Under Unix style operating systems, when a program faults in some way (SIGSEGV,SIGABRT,etc...) and permissions allow (the PWD is writable, ulimit(1)'s permit), then the kernel will write out a copy of the program's address space, as well as the state of all the registers and any other state that's required to a file, usually called "core" or "core.programname".
To change the name of the core file on linux, look at /proc/sys/kernel/core_pattern

Programs such as gdb(1) can then parse these core files and give you some indication about /why/ the program crashed.

 strings core | grep ^_=


 file core

will usually tell you what program caused the core file.

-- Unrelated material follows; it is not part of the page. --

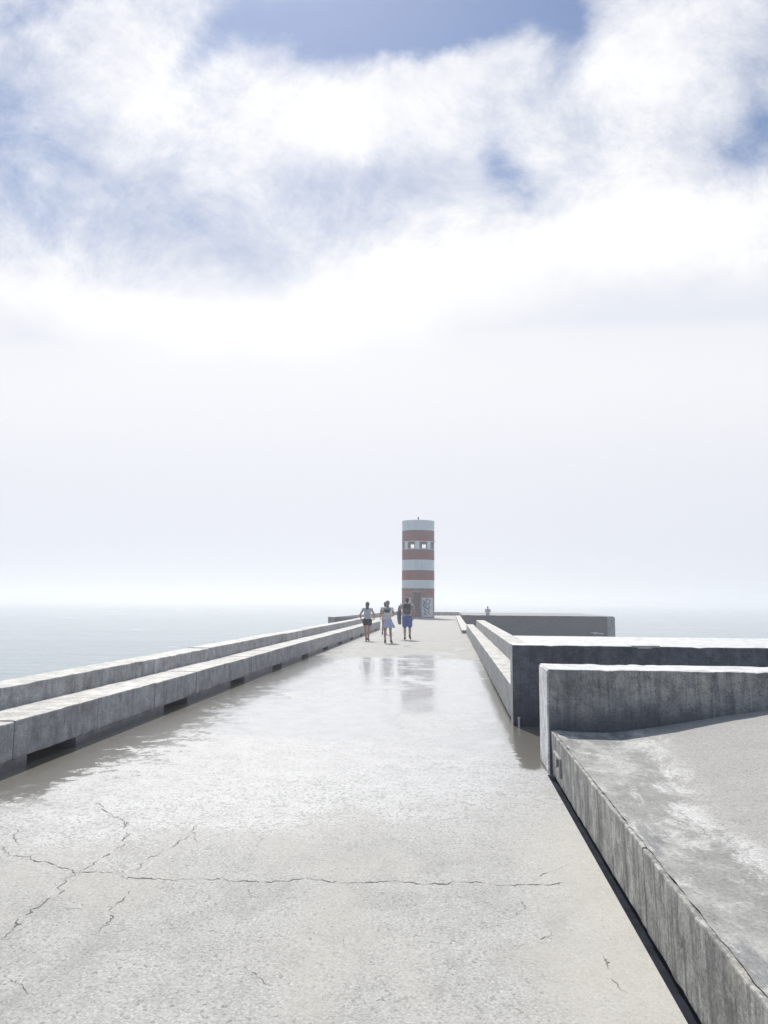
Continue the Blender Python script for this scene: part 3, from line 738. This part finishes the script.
# 2: woman in white top and lavender skirt
r2, P2, s2, u2, b2 = person((-2.42, 28.9, 0), 1.66, 'fair-haired woman in a white top and wind-blown lavender skirt, middle of the walkers',
    stand(dL=(.01, -.05), dR=(.03, .06), armL=((-.150, .03, .66), (-.10, .14, .62), (-.06, .17, .63)), armR=((.150, .03, .66), (.10, .14, .62), (.06, .17, .63))), 0, True, group=G)
shoes(r2, P2, u2, M_shoe)
shirt(r2, P2, s2, u2, simple('white_top_cloth', (.60, .60, .60), .85), True, .2)
bm = bmesh.new(); z0 = P2['pelvis'].z; rows = []
for i in range(9):
    t_ = i / 8; rows.append(((.075 * t_ ** 1.6, .02 * t_, z0 + .09 - .36 * t_), .118 + .12 * t_ ** 1.1 + .02 * math.sin(t_ * 3), .105 + .085 * t_))
loft(bm, rows, 42, wav=.07, seed=1); link('skirt', bm, simple('lavender_skirt_cloth', (.42, .44, .62), .85), r2, True)
hd = P2['head']; bm = bmesh.new(); ellip(bm, hd + Vector((0, -.010, .014)), .053 * u2, .060 * u2, .061 * u2); capsule(bm, hd + Vector((.0, -.05, -.01)), hd + Vector((.01, -.055, -.13)), .05 * u2, .032 * u2, 12)
fuse('hair', bm, simple('fair_hair', (.24, .21, .18), .6, .3, 40), r2, .009, 3)
# dark shoulder bag on her back
bm = bmesh.new(); c = P2['chest'] + Vector((.0, -.135, .06)) + Vector((-2.42, 28.9, 0))
box(bm, -.12, .10, -.055, .045, -.07, .06, .04, 0, 4)
bag = link('shoulder_bag', bm, M_shoe, loc=tuple(c)); tag(bag, 'small black bag worn high on the back of the woman in the lavender skirt', 'bag')
for a, b in (((-.09, -.0, .03), (-.12, .10, .12)), ((.07, 0, .03), (.11, .10, .12))):
    bm = bmesh.new(); capsule(bm, a, b, .014, .014, 8); link('strap', bm, M_shoe, bag)
# 3: person half hidden behind her
r3, P3, s3, u3, b3 = person((-3.15, 36.4, 0), 1.60, 'dark-haired walker in a blue-grey top, half hidden behind the lavender skirt',
    stand(dL=(-.03, -.04), dR=(-.05, .07)), 0, True, group=G)
shoes(r3, P3, u3, M_shoe); shirt(r3, P3, s3, u3, simple('blue_grey_top_cloth', (.25, .28, .34), .85), True, .5)
bm = bmesh.new(); z0 = P3['pelvis'].z
loft(bm, [((0, 0, z0 + .08 - .34 * i / 6), .125 + .035 * i / 6, .11 + .03 * i / 6) for i in range(7)], 30, wav=.04); link('skirt', bm, simple('pale_blue_skirt_cloth', (.42, .48, .60), .85), r3, True)
hd = P3['head']; bm = bmesh.new(); ellip(bm, hd + Vector((0, -.012, .012)), .053 * u3, .060 * u3, .062 * u3); capsule(bm, hd + Vector((0, -.04, -.01)), hd + Vector((0, -.05, -.12)), .05 * u3, .036 * u3, 12)
fuse('hair', bm, simple('dark_brown_hair', (.04, .03, .028), .6, .3, 40), r3, .009, 3)
# 4: man with backpack
r4, P4, s4, u4, b4 = person((-1.80, 31.5, 0), 1.80, 'man in grey T-shirt and blue shorts carrying a backpack, rightmost of the walkers',
    stand(dL=(.0, .05), dR=(.01, -.10), raiseR=.05, armL=((-.185, .0, .69), (-.165, .10, .78), (-.15, .12, .83)), armR=((.165, -.02, .66), (.15, .03, .52), (.14, .05, .47))), 0, False, group=G)
shoes(r4, P4, u4, M_shoe); shirt(r4, P4, s4, u4, simple('grey_tshirt_cloth', (.36, .39, .43), .85), False, .55)
bm = bmesh.new(); pz = P4['pelvis']; ellip(bm, pz + Vector((0, 0, .01)), .102 * u4, .078 * u4, .075 * u4)
for k, s in (('L', -1), ('R', 1)):
    h_ = pz + Vector((s * .058 * u4, 0, -.012 * u4)); e_ = h_.lerp(P4['knee' + k], .80); capsule(bm, h_, e_, .066 * u4, .060 * u4)
fuse('shorts', bm, simple('blue_shorts_cloth', (.06, .11, .33), .8), r4, .01, 3)
hd = P4['head']; bm = bmesh.new(); ellip(bm, hd + Vector((0, -.010, .016)), .048 * u4, .057 * u4, .056 * u4); ellip(bm, hd + Vector((0, -.03, -.02)), .042 * u4, .036 * u4, .045 * u4)
fuse('hair', bm, simple('short_dark_hair', (.035, .028, .025), .6, .3, 40), r4, .009, 3)
bm = bmesh.new(); box(bm, -.155, .155, -.10, .08, -.22, .22, .06, 0, 3)
c = P4['chest'] + Vector((-1.80, 31.5 - .205, .02)); bp = tag(link('backpack', bm, simple('dark_backpack_fabric', (.025, .028, .036), .8), loc=tuple(c)), 'dark grey backpack worn by the man in blue shorts', 'backpack')
bm = bmesh.new(); box(bm, -.11, .11, -.145, -.095, -.17, .02, .025, 0, 3); link('pocket', bm, simple('backpack_pocket_fabric', (.075, .08, .09), .8), bp)
for s in (-1, 1):
    bm = bmesh.new(); capsule(bm, (s * .09, .05, .18), (s * .11, .21, .24), .018, .018, 8); capsule(bm, (s * .11, .21, .24), (s * .12, .33, .10), .018, .016, 8); link('strap', bm, M_shoe, bp)
# jacket hanging from his raised left arm
bm = bmesh.new(); rows = []
for i in range(10):
    t_ = i / 9; rows.append(((-.03 * math.sin(t_ * 3) - .01, 0, .10 - .80 * t_), .055 + .03 * math.sin(t_ * 3.1), .05 + .02 * math.sin(t_ * 5)))
loft(bm, rows, 24, wav=.16, seed=2)
tag(link('jacket', bm, simple('grey_jacket_cloth', (.10, .11, .135), .9), loc=(-1.80 - .30, 31.5 + .06, 1.34), smooth=True), 'grey jacket hanging from the raised left arm of the man with the backpack', 'jacket')
# 5: seated figure on the pier head block
pose = {'pelvis': (0, 0, .055), 'chest': (0, .02, .245), 'neck': (0, .03, .355), 'head': (0, .045, .452),
        'kneeL': (-.09, .24, .085), 'ankleL': (-.08, .46, .045), 'toeL': (-.09, .52, .09), 'kneeR': (.09, .24, .085), 'ankleR': (.08, .46, .045), 'toeR': (.09, .52, .09),
        'elbowL': (-.15, .06, .20), 'wristL': (-.10, .19, .13), 'handL': (-.08, .24, .12), 'elbowR': (.15, .06, .20), 'wristR': (.10, .19, .13), 'handR': (.08, .24, .12)}
r5, P5, s5, u5, b5 = person((3.55, 71.0, .405), 1.58, 'figure in a white shirt sitting on the dark pier head block, looking out to sea', pose, 0, False)
shirt(r5, P5, s5, u5, simple('white_shirt_cloth', (.46, .47, .49), .85), False, .7, bulk=1.12)
bm = bmesh.new(); pz = P5['pelvis']; ellip(bm, pz + Vector((0, .02, .01)), .098 * u5, .078 * u5, .055 * u5)
for k, s in (('L', -1), ('R', 1)):
    capsule(bm, pz + Vector((s * .055 * u5, 0, 0)), P5['knee' + k], .058 * u5, .042 * u5); capsule(bm, P5['knee' + k], P5['knee' + k].lerp(P5['ankle' + k], .85), .042 * u5, .03 * u5)
fuse('trousers', bm, simple('pale_trouser_cloth', (.35, .36, .38), .85), r5, .01, 3)
shoes(r5, P5, u5, M_shoe); hd = P5['head']; bm = bmesh.new(); ellip(bm, hd + Vector((0, -.012, .014)), .049 * u5, .058 * u5, .058 * u5); fuse('hair', bm, simple('brown_hair', (.06, .045, .04), .6, .3, 40), r5, .009, 3)

# ================================================================== HAZE
bm = bmesh.new(); box(bm, -3300, 3300, -3300, 3300, -6.0, 14.0)
hz = tag(link('haze', bm, bpy.data.materials.new('sea_haze')), kind='stuff')
mh = hz.data.materials[0]; mh.use_nodes = True; tn = mh.node_tree; tn.nodes.clear()
o_ = tn.nodes.new('ShaderNodeOutputMaterial'); v_ = tn.nodes.new('ShaderNodeVolumePrincipled')
v_.inputs['Color'].default_value = (.955, .965, .985, 1); v_.inputs['Density'].default_value = .0023; v_.inputs['Anisotropy'].default_value = .55
tn.links.new(v_.outputs[0], o_.inputs['Volume'])

# ================================================================== SKY AND SUN
EL, AZ = 53.0, -17.0     # sun high ahead and a little to the left
w = bpy.data.worlds.new('World'); scene.world = w; w.use_nodes = True; t = NT(w.node_tree)
bg = t.n['Background']; sky = t.new('ShaderNodeTexSky', sky_type='NISHITA'); sky.sun_disc = False
sky.sun_elevation = R(EL); sky.sun_rotation = R(AZ); sky.dust_density = .4; sky.air_density = 1.0; sky.ozone_density = 2.0
G_ = t.new('ShaderNodeTexCoord').outputs['Generated']; sp = t.new('ShaderNodeSeparateXYZ'); t.put(sp.inputs[0], G_)
dx, dy, dz = sp.outputs
yy = t.m('MAXIMUM', dy, .08); U = t.m('DIVIDE', dx, yy); V = t.m('DIVIDE', dz, yy)
cv = t.new('ShaderNodeCombineXYZ'); t.put(cv.inputs[0], U); t.put(cv.inputs[1], V); UV = cv.outputs[0]
wn = t.new('ShaderNodeTexNoise'); t.put(wn.inputs['Vector'], UV); wn.inputs['Scale'].default_value = 4.5; wn.inputs['Detail'].default_value = 7; wn.inputs['Roughness'].default_value = .55
dsp = t.new('ShaderNodeVectorMath', operation='MULTIPLY_ADD'); t.put(dsp.inputs[0], wn.outputs['Color']); dsp.inputs[1].default_value = (.16, .16, 0); t.put(dsp.inputs[2], UV)
ofs = t.new('ShaderNodeVectorMath', operation='SUBTRACT'); t.put(ofs.inputs[0], dsp.outputs[0]); ofs.inputs[1].default_value = (.08, .08, 0)
sw_ = t.new('ShaderNodeSeparateXYZ'); t.put(sw_.inputs[0], ofs.outputs[0]); U2, V2, _ = sw_.outputs
def blob(px, py, rx, ry, rot=0.0, soft=1.0):
    u0, v0 = direction(px, py); c_, s_ = math.cos(R(rot)), math.sin(R(rot)); k = 740.0
    du, dv = t.sub(U2, u0), t.sub(V2, v0)
    a = t.mul(t.add(t.mul(du, c_), t.mul(dv, s_)), k / rx); b = t.mul(t.sub(t.mul(dv, c_), t.mul(du, s_)), k / ry)
    return t.m('EXPONENT', t.mul(t.add(t.mul(a, a), t.mul(b, b)), -soft))
def total(base, items):
    s_ = base
    for wgt, args in items: s_ = t.add(s_, t.mul(blob(*args), wgt))
    return s_
# where blue shows through (negative = hole)
rotn = t.new('ShaderNodeVectorRotate', rotation_type='Z_AXIS'); t.put(rotn.inputs['Vector'], UV); rotn.inputs['Angle'].default_value = R(36)
stre = t.noise(t.mapping(rotn.outputs[0], (1.0, 2.3, 1)), 3.0, 10, .64, .9); puff = t.noise(UV, 4.4, 14, .70, .25); wisp = t.noise(t.mapping(rotn.outputs[0], (1.0, 2.2, 1), (4, 2, 0)), 10, 8, .7, .8)
leftw = t.ramp(U, direction(330, 100)[0], direction(180, 100)[0], .25, 1)
# thickness of the cloud: thin parts let the blue behind tint them
cover = total(.80, [(-1.0, (350, 16, 135, 44, -10)), (-1.15, (460, 16, 95, 40, 8)), (-.40, (215, 40, 60, 45, 38)), (-.42, (0, 130, 100, 70, -20)), (-.34, (10, 5, 90, 34, 0)), (-.16, (20, 210, 120, 45, -20)),
                    (-.60, (775, 140, 62, 36, 20)), (-.50, (512, 160, 24, 40, 14)), (-.55, (553, 24, 22, 60, 8)), (-.22, (740, 80, 70, 50, 0)), (.35, (330, 108, 90, 38, 10)), (.35, (430, 75, 110, 22, 8)), (.20, (660, 40, 60, 50, 0)),
                    (-.20, (200, 215, 150, 60, -8)), (-.18, (400, 190, 110, 50, 0)), (-.12, (330, 165, 60, 30, 0)), (.25, (130, 60, 60, 60, 38)), (.26, (120, 320, 200, 40, -16)), (.28, (560, 240, 260, 50, 12)), (.24, (330, 330, 150, 42, 10))])
cover = t.add(cover, t.add(t.mul(t.mul(t.sub(stre, .5), leftw), .62), t.mul(t.mul(t.sub(puff, .5), 1.25), t.ramp(V, .40, .48))))
cmask = t.ramp(cover, .08, .98)
lowm = t.ramp(V, .50, .36, 0, 1); cmask = t.m('MAXIMUM', cmask, lowm)
shade = total(.70, [(-.06, (210, 225, 150, 60, -8)), (-.05, (400, 185, 110, 45, 0)), (-.04, (700, 150, 60, 60, 0)), (.08, (330, 105, 80, 40, 5)), (.05, (190, 60, 90, 50, 38)), (.08, (120, 305, 210, 40, -16)), (.09, (560, 235, 280, 46, 12)),
                    (.08, (330, 315, 170, 46, 10)), (.06, (610, 110, 60, 120, 0)), (.07, (760, 230, 120, 50, 5))])
shade = t.add(shade, t.mul(t.sub(puff, .5), t.ramp(V, .41, .55, .0, .42)))
shade = t.add(shade, t.mul(t.mul(t.sub(wisp, .5), leftw), t.ramp(V, .34, .5, .0, .12)))
lowf = t.ramp(V, .0, .42, .66, .75)
shade = t.mixf(t.ramp(V, .44, .26, 0, 1), shade, lowf)
# clouds glow towards the sun and are dull behind the photographer
sd = Vector((math.cos(R(EL)) * math.sin(R(AZ)), math.cos(R(EL)) * math.cos(R(AZ)), math.sin(R(EL))))
front = t.ramp(dy, -.35, .55, .0, 1.0)
CLOUD = 1.0
lum = t.mul(shade, t.mixf(front, .78, CLOUD))
cc = t.scalecol(t.mix(front, (.66, .80, 1.0), t.mix(t.ramp(shade, .64, .80), (.88, .91, 1.0), (.985, .992, 1))), t.mul(lum, 1 / .11))
back_hole = t.mixf(front, t.ramp(t.noise(G_, 2.2, 6, .6), .42, .62), 1.0)
tn_ = t.new('ShaderNodeMix', data_type='RGBA', blend_type='MULTIPLY'); t.put(tn_.inputs[0], 1.0); t.put(tn_.inputs[6], sky.outputs[0]); t.put(tn_.inputs[7], (.52, .575, .665))
blue = tn_.outputs[2]
t.put(bg.inputs['Color'], t.mix(t.mul(cmask, back_hole), blue, cc)); bg.inputs['Strength'].default_value = .11
sun_d = bpy.data.lights.new('sun', 'SUN'); sun_d.energy = 3.6; sun_d.angle = R(.5); sun_d.color = (1, .965, .91)
sun = bpy.data.objects.new('sun', sun_d); COL.objects.link(sun); sun.rotation_euler = (-sd).to_track_quat('-Z', 'Y').to_euler()

vs = scene.view_settings; vs.view_transform = 'Standard'; vs.look = 'None'; vs.gamma = 1; vs.use_curve_mapping = False; vs.exposure = .35
scene.render.resolution_x = 768; scene.render.resolution_y = 1024
try:
    scene.cycles.volume_bounces = 3
except Exception: pass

13:06 < alastair> I tried head core
13:06 < alastair> but gave up soon after that
13:07 < Isomer> you kinda want tail
13:07 < Isomer> since argv[0] is near the top of the address space, not the
13:07 < Isomer> but finding argv[0] is just annoying without properly parsing
                the entire core file
13:08 < Isomer> so grepping the environment for the value of "_" (the current
                command) is the easiest approach

You can then use

 gdb program core

gdb has several commands you can use to inspect the core file, however the most useful of them is

 (gdb) bt full

this will usually display enough information that a programmer can figure out why the program crashed. When emailing a bug report to a programmer about a program that crashed, including a full backtrace (as per the previous command) will greatly improve the chances that the programmer will be able to find and fix the bug you encountered.